Assessing My Opportunities

EDIT: I will make it rain with my free bananas on any good advice or insight.

I figured this would be the best place to get an honest assessment of where I stand and whether it is realistic to pursue a trading/sales career.

Quick Bio about me:

I am currently a sophomore at a midwestern state school. Accounting major with a 3.8+ GPA, unique and I would say impressive extra curriculars, one of which is finance related (500K+ student fund).

This summer I have an internship at a buy-side shop working with a sizeable (1-10b), but low risk, fixed income portfolio. Not trading, but I will get modeling experience and some connections in the industry. Interned the previous summer in PWM.

SAT scores of 2170: CR:760 W: 710 M: 700
ACT of 34 with basically the same breakdown (Reading comprehension 36 to math 32).
National Awards for a sport in high school, did not pursue at collegiate level.
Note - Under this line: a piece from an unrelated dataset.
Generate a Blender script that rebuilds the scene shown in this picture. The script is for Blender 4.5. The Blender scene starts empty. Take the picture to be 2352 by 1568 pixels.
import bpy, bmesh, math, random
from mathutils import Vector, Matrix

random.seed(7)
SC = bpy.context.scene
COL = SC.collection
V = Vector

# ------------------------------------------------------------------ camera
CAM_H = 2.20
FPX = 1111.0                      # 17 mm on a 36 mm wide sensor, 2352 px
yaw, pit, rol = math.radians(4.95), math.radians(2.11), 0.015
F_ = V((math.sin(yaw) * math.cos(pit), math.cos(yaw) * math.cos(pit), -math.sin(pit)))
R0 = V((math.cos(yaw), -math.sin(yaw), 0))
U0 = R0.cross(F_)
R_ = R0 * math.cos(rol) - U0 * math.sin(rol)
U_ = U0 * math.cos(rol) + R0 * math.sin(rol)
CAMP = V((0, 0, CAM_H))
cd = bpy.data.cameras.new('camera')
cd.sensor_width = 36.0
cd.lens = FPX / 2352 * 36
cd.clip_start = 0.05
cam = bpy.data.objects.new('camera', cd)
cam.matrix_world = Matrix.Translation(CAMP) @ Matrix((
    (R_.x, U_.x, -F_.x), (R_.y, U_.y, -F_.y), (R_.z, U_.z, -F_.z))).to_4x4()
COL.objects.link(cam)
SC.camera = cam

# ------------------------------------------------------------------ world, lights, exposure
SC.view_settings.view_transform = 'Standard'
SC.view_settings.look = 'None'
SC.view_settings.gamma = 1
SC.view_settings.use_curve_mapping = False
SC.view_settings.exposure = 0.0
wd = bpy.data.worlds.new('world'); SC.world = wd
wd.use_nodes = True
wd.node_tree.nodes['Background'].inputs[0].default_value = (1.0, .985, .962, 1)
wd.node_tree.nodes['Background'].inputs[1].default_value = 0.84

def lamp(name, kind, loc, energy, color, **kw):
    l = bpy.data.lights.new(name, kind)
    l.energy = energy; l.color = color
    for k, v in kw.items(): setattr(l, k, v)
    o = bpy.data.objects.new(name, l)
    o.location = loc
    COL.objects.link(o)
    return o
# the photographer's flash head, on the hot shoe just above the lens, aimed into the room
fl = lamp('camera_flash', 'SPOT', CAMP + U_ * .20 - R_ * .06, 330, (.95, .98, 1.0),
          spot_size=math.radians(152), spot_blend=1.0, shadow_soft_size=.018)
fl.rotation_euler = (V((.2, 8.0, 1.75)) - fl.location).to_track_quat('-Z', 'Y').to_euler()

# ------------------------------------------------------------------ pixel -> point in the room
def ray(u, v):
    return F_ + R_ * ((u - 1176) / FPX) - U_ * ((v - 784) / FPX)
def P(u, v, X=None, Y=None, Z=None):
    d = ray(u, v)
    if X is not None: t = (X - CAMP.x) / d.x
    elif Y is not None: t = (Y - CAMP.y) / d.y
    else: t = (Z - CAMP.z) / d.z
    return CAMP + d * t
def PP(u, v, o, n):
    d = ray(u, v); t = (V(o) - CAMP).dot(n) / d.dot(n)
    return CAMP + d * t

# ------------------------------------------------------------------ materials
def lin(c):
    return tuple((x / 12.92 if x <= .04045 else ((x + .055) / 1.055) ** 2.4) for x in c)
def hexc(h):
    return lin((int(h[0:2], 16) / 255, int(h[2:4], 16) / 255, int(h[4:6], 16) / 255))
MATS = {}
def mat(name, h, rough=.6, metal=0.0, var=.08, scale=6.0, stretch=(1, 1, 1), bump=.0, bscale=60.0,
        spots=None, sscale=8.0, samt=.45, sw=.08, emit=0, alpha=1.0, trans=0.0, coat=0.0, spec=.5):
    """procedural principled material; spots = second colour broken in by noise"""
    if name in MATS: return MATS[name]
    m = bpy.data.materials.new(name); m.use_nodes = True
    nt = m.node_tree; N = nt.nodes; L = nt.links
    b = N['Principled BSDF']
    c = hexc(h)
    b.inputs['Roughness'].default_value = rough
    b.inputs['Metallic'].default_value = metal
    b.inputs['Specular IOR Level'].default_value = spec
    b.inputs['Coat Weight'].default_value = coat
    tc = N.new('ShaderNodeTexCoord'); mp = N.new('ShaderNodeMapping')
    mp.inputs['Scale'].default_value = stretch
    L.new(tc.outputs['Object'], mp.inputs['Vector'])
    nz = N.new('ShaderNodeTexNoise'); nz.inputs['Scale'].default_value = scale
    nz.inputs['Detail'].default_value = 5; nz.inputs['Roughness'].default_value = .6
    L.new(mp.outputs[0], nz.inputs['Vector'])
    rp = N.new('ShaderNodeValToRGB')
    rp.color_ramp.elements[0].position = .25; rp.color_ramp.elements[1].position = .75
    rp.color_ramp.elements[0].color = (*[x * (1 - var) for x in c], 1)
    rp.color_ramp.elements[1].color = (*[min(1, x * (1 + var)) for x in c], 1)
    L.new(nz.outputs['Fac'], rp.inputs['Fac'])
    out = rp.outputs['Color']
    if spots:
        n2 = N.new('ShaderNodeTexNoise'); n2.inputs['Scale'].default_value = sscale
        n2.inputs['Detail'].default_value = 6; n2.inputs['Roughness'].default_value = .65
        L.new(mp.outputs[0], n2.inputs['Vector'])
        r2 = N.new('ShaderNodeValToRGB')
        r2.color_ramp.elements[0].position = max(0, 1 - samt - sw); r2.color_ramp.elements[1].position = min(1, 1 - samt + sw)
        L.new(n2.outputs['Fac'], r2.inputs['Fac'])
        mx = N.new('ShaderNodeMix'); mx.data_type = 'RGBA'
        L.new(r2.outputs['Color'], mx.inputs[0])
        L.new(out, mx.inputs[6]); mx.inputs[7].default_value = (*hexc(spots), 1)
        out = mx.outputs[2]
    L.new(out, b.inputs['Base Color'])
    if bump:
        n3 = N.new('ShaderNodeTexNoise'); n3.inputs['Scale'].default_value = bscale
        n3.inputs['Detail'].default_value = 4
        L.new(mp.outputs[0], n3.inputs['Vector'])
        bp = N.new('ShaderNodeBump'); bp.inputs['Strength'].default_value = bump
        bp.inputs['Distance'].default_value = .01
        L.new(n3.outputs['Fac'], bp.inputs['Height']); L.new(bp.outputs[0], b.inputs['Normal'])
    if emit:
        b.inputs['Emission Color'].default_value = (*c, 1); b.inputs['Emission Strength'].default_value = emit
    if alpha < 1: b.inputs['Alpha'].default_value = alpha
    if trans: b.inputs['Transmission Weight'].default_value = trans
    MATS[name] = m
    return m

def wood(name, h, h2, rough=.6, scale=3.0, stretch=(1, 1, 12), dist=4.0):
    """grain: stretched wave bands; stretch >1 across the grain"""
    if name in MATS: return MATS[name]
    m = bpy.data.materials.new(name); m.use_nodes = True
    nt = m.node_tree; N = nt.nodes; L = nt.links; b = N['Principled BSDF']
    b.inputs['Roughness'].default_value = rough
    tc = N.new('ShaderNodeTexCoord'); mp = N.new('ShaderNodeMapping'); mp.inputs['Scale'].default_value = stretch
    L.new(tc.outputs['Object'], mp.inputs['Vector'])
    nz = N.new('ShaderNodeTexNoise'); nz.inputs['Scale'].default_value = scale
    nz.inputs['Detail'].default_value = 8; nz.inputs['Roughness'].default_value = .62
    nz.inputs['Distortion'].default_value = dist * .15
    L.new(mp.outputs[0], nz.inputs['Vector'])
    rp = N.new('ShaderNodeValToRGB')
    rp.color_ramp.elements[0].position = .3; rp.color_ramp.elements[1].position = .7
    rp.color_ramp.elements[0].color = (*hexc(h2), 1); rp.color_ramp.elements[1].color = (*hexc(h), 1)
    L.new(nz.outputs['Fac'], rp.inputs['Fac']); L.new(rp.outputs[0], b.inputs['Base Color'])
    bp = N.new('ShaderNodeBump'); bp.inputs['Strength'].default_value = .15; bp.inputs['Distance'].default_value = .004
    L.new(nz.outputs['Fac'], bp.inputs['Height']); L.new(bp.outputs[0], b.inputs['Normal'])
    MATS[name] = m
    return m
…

Basically, without an engineering background and highly developed math skills am I going to be entering a career where the deck is stacked against me? Are there desks where someone with my background would be able to play on a level playing field with the more math inclined competition? I am by no means bad at math. Didn't take a math course the last 2 years of high school and didn't study for standardized tests because of early college decision resulted in rusty on tests. Extremely quick with mental math, but never took a class higher than Calc II.

I am intelligent enough to hold my own and learn on the job/before the interview process, but am I already too far down the progression to be competitive. Am I a better fit for the ER/CFA route which is behind door #2?

Thanks and rip away.

 
SirTradesaLot:
Latrell -- as long as you don't try to choke your interviewer, you have a shot. Few people will care about the student investment fund....that has practically nothing to do with trading.

Haha thanks. Starting pay has to be over 10m, i've got a family to feed.

 
Best Response

Random thoughts

-You are absolutely fine. There are plenty of people without math or finance backgrounds.

-As long as you don't try to get into a quant group you will be fine (and they generally require PhDs anyway)

-You might have it harder in structuring desks, but I have seen people with Medieval History degrees there as well, so you can definitely do it.

-You seem to have no idea about S&T. Fixed Income is not a desk, there are like 200 desks in Fixed Income, each one with a different level of complexity. You need to read and inform yourself a whole lot more so you can get a better understanding of the industry.

-Since you can do pretty much anything in the floor, after reading and doing your internship try to find out what products and roles you like, and read technical books on it. The only concern people might have about someone in accounting is wether or not you know anything about financial markets and products.

-Not trying to be an asshole, but your extracurriculars are not impressive, or at least the student fund isn't. Your experience won't be impressive either. It is definitely good, but your CV is not going to bow anyone away. You wouldn't believe the ridiculously good CVs you se... You shouldn't think they are when going to interviews, so prepare accordingly.